44. At the time of the registration of the vehicle the contention of the plaintiff was unknown to the defendants, but that does not mean that the court examines the situation at 15th April, 2009, when this issue was raised on behalf of the plaintiff for the first time.

45. If you look at s. 131(8) of the Finance Act 1992, which states:-

      “(8) The Roads Act, 1920, is hereby amended, with effect from the 1st day of January, 1993, by the substitution of the following section for section 6:-

        ‘6(1) On the first application to a licensing authority for a licence in respect of a vehicle under section 1 of the Finance (Excise Duties) (Vehicles) Act, 1952, the authority shall not issue the licence unless and until the authority is satisfied that the vehicle has been registered in the register maintained under section 131 of the Finance Act, 1992 .

        (2) For the purposes of this section, a certificate of registration under the said section 131 or such other (if any) evidence as the Minister for the Environment may, with the consent of the Minister for Finance, direct shall be sufficient evidence of the registration of the vehicle in the register aforesaid.’”

46. The vehicle could not have been taxed without it being registered in the register maintained pursuant to the provisions of s. 131 of the Finance Act 1992.

47. The opinion of the defendants was expressed when the vehicle was entered in the register as a category C vehicle.
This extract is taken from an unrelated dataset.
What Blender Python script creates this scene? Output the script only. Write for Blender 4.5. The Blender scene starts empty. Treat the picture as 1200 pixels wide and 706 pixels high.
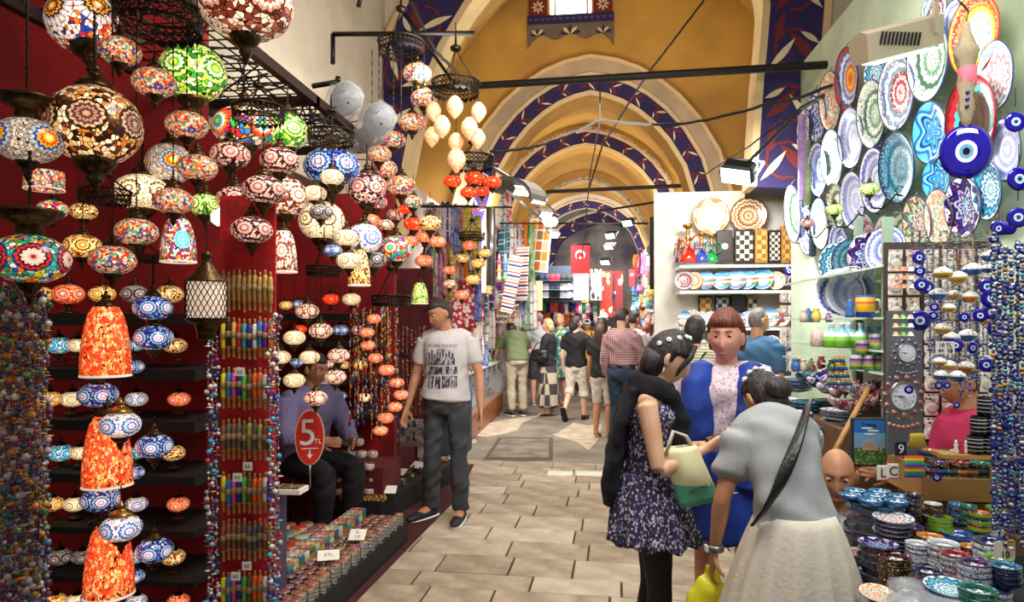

It had to be a mechanically propelled vehicle.

48. The defendants were entitled to change their minds on receipt of the submissions to them after the seizure of the vehicle but chose not to do so and in my opinion were correct.

49. The Carltona principle approved in Irish law in Devanney v. Shields [1998] 1 I.R. 251-254 allows the defendants to rely on the actions of its official Noel O’Mahony as the opinion of the corporate body.

50. I reject the plaintiff’s claim and dismiss the proceedings.

51. I direct forfeiture of the mechanically propelled vehicle Mercedes ML 420 CDi auto registration number 07 WX 2044, and grant an order pursuant to Section 127(2) of the Finance Act 2001.